(Given information):
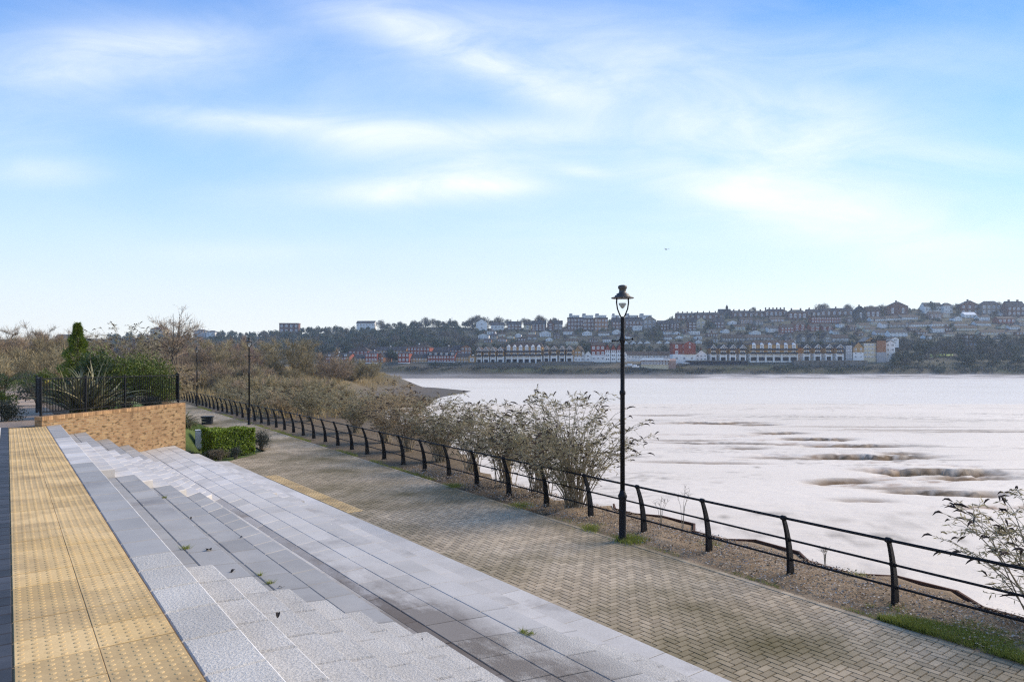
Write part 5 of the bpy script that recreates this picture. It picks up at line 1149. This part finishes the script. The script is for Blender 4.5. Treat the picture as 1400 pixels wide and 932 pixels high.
# church
v = 800.0; t = thing('church', 'dark church with a small pointed bell turret on the skyline', 'church', (ux(992, v), v, zy(436, v)), R(-5)); k = v/F
shell(t, 16*k, 14, 6*k, 14*k, 'side', m_stone, m_slate)
b = MB(); b.box(3.5*k-1.2, 3.5*k+1.2, 5.8, 8.2, 12*k, 16.5*k); b.add([(3.5*k-1.4, 5.6, 16.5*k), (3.5*k+1.4, 5.6, 16.5*k), (3.5*k+1.4, 8.4, 16.5*k), (3.5*k-1.4, 8.4, 16.5*k), (3.5*k, 7, 20.5*k)], [[0, 1, 4], [1, 2, 4], [2, 3, 4], [3, 0, 4]]); b.build('bell_turret', m_slate, t)
for i in range(4): window(t, -6*k+i*4*k, 1.5*k, 1.2*k, 3*k)
for (a, c, l) in ((779, 792, 'white flat tower top above the leftmost flat-roofed brick block'), (797, 811, 'white flat tower top above the middle flat-roofed brick block'), (815, 829, 'white flat tower top above the right-hand flat-roofed brick block'), (838, 847, 'white flat tower top just left of the lamp post'), (856, 872, 'white flat tower top right of the lamp post'), (876, 891, 'white flat tower top left of the round ridge evergreen')):
    v = 860.0; w = (c-a)*v/F; t = thing('tower_block', l, 'tower block', (ux((a+c)/2, v), v, zy(440, v)), 0, 'white tower tops behind the ridge')
    b = MB(); b.box(-w/2, w/2, 0, 12, -3, 10*v/F*.88); b.build('wall', m_white, t); b = MB(); b.box(-w/2-.2, -w/2+w*.28, 1, 8, 10*v/F*.88, 11.6*v/F); b.box(-w/2-.3, w/2+.3, -.3, 12.3, 10*v/F*.88, 10*v/F*.92); b.build('roof', m_grey, t)
    for i in range(5): window(t, -w/2+w*(i+.5)/5, 5.5, w/5*.6, 2.0)
# riverside pub, cars, boats, quay walls, street lights, bird
v = 416.0; k = v/F; t = thing('riverside_pub', 'low red-brown riverside pub with a white flat roof and long dark window band', 'pub', (ux(895, v), v, zy(502, v)), R(-9)); W = 37*k
b = MB(); b.box(-W/2, W/2, 0, 10, -3, 1.6); b.build('lower_wall', m_cream, t); b = MB(); b.box(-W/2+.1, W/2-.1, .1, 9.9, 1.6, 4.3); b.build('wall', m_brick, t)
b = MB(); b.box(-W/2-.7, W/2+.7, -.8, 10.7, 4.3, 5.1); b.box(-W/2+1, W/2-3, 2, 8, 5.1, 5.7); b.build('roof', m_white, t)
for i in range(9): window(t, -W/2+W*(i+.5)/9, 1.9, W/9*.75, 1.9, .08)
b = MB(); b.box(W/2, W/2+4.5, 1, 8, -3, 4.0); b.add([(W/2, .8, 4), (W/2+4.7, .8, 4), (W/2+4.7, 8.2, 4), (W/2, 8.2, 4), (W/2, 4.5, 5.4), (W/2+4.7, 4.5, 5.4)], [[0, 1, 5, 4], [1, 2, 5], [2, 3, 4, 5], [3, 0, 4]]); b.build('side_porch', m_pink, t); rects.append((870, 920, 489, 502, v))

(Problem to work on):
Go through the listing above and quote it exactly, apart from its images.

(Reply):
Write part 5 of the bpy script that recreates this picture. It picks up at line 1149. This part finishes the script. The script is for Blender 4.5. Treat the picture as 1400 pixels wide and 932 pixels high.
# church
v = 800.0; t = thing('church', 'dark church with a small pointed bell turret on the skyline', 'church', (ux(992, v), v, zy(436, v)), R(-5)); k = v/F
shell(t, 16*k, 14, 6*k, 14*k, 'side', m_stone, m_slate)
b = MB(); b.box(3.5*k-1.2, 3.5*k+1.2, 5.8, 8.2, 12*k, 16.5*k); b.add([(3.5*k-1.4, 5.6, 16.5*k), (3.5*k+1.4, 5.6, 16.5*k), (3.5*k+1.4, 8.4, 16.5*k), (3.5*k-1.4, 8.4, 16.5*k), (3.5*k, 7, 20.5*k)], [[0, 1, 4], [1, 2, 4], [2, 3, 4], [3, 0, 4]]); b.build('bell_turret', m_slate, t)
for i in range(4): window(t, -6*k+i*4*k, 1.5*k, 1.2*k, 3*k)
for (a, c, l) in ((779, 792, 'white flat tower top above the leftmost flat-roofed brick block'), (797, 811, 'white flat tower top above the middle flat-roofed brick block'), (815, 829, 'white flat tower top above the right-hand flat-roofed brick block'), (838, 847, 'white flat tower top just left of the lamp post'), (856, 872, 'white flat tower top right of the lamp post'), (876, 891, 'white flat tower top left of the round ridge evergreen')):
    v = 860.0; w = (c-a)*v/F; t = thing('tower_block', l, 'tower block', (ux((a+c)/2, v), v, zy(440, v)), 0, 'white tower tops behind the ridge')
    b = MB(); b.box(-w/2, w/2, 0, 12, -3, 10*v/F*.88); b.build('wall', m_white, t); b = MB(); b.box(-w/2-.2, -w/2+w*.28, 1, 8, 10*v/F*.88, 11.6*v/F); b.box(-w/2-.3, w/2+.3, -.3, 12.3, 10*v/F*.88, 10*v/F*.92); b.build('roof', m_grey, t)
    for i in range(5): window(t, -w/2+w*(i+.5)/5, 5.5, w/5*.6, 2.0)
# riverside pub, cars, boats, quay walls, street lights, bird
v = 416.0; k = v/F; t = thing('riverside_pub', 'low red-brown riverside pub with a white flat roof and long dark window band', 'pub', (ux(895, v), v, zy(502, v)), R(-9)); W = 37*k
b = MB(); b.box(-W/2, W/2, 0, 10, -3, 1.6); b.build('lower_wall', m_cream, t); b = MB(); b.box(-W/2+.1, W/2-.1, .1, 9.9, 1.6, 4.3); b.build('wall', m_brick, t)
b = MB(); b.box(-W/2-.7, W/2+.7, -.8, 10.7, 4.3, 5.1); b.box(-W/2+1, W/2-3, 2, 8, 5.1, 5.7); b.build('roof', m_white, t)
for i in range(9): window(t, -W/2+W*(i+.5)/9, 1.9, W/9*.75, 1.9, .08)
b = MB(); b.box(W/2, W/2+4.5, 1, 8, -3, 4.0); b.add([(W/2, .8, 4), (W/2+4.7, .8, 4), (W/2+4.7, 8.2, 4), (W/2, 8.2, 4), (W/2, 4.5, 5.4), (W/2+4.7, 4.5, 5.4)], [[0, 1, 5, 4], [1, 2, 5], [2, 3, 4, 5], [3, 0, 4]]); b.build('side_porch', m_pink, t); rects.append((870, 920, 489, 502, v))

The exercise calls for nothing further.